I myself live for the creative energy, the enthusiasm and the optimism around me. I'm a lifelong lover of the arts, especially literature and music, but in recent years I've been particularly enthused by the creative exploration of our world that goes under the general banner of science. I've just read an article on recent exciting initiatives to finally cure AIDS. Yesterday I read another exciting article about the possibility of life existing under the surface of Titan, Saturn's largest moon. And today I've just received the extraordinary news that the Large Hadron Collider near Geneva has succeeded in creating a miniature 'big bang', at a temperature of around ten trillion degrees. The future looks pretty exciting to me!

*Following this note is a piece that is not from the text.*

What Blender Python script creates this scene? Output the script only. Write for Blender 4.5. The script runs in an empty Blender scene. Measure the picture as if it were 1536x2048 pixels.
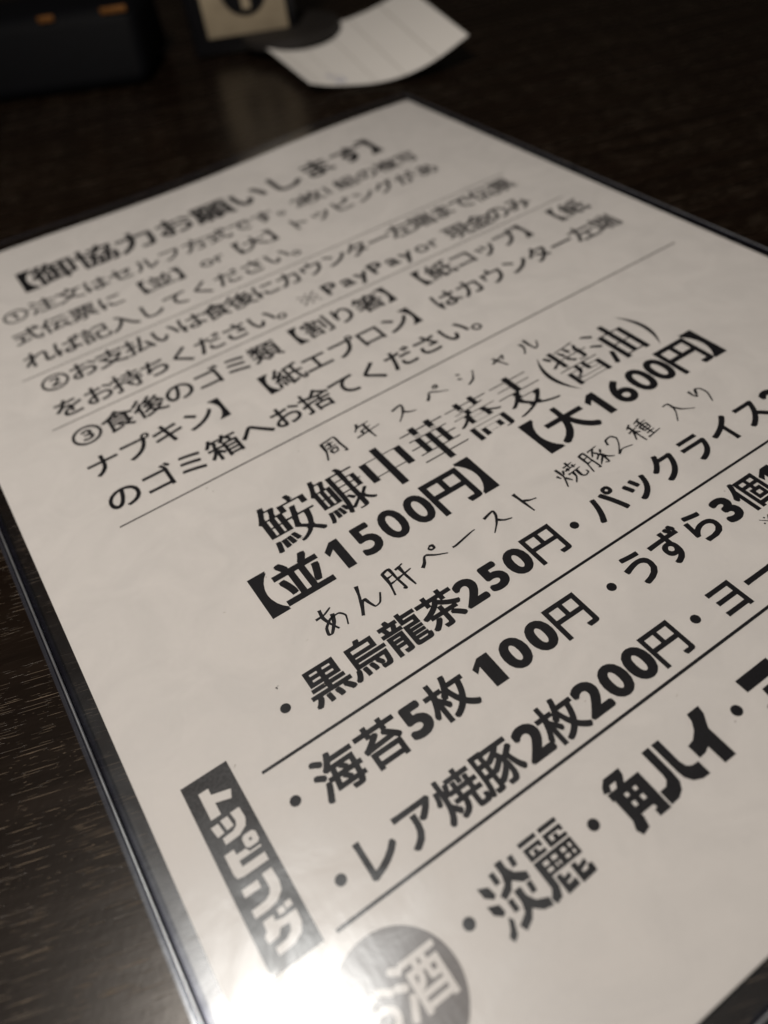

I don't know what it is you believers are hoping for, and I don't think your hopes are particularly coherent. In any case, we won't build a better world by worshipping and endlessly praising dodgy superhuman father figures. That seems to me an insult to our creativity and our energy. We're not the puppets [or the free-willed creations] of a god, we're a bunch of apes - and we have mountains of evidence to prove it. But, as such, we've done pretty well for ourselves, especially when we've tried looking at our world
as it really is. I respectfully suggest you try doing the same.
Good luck with your future literary endeavours.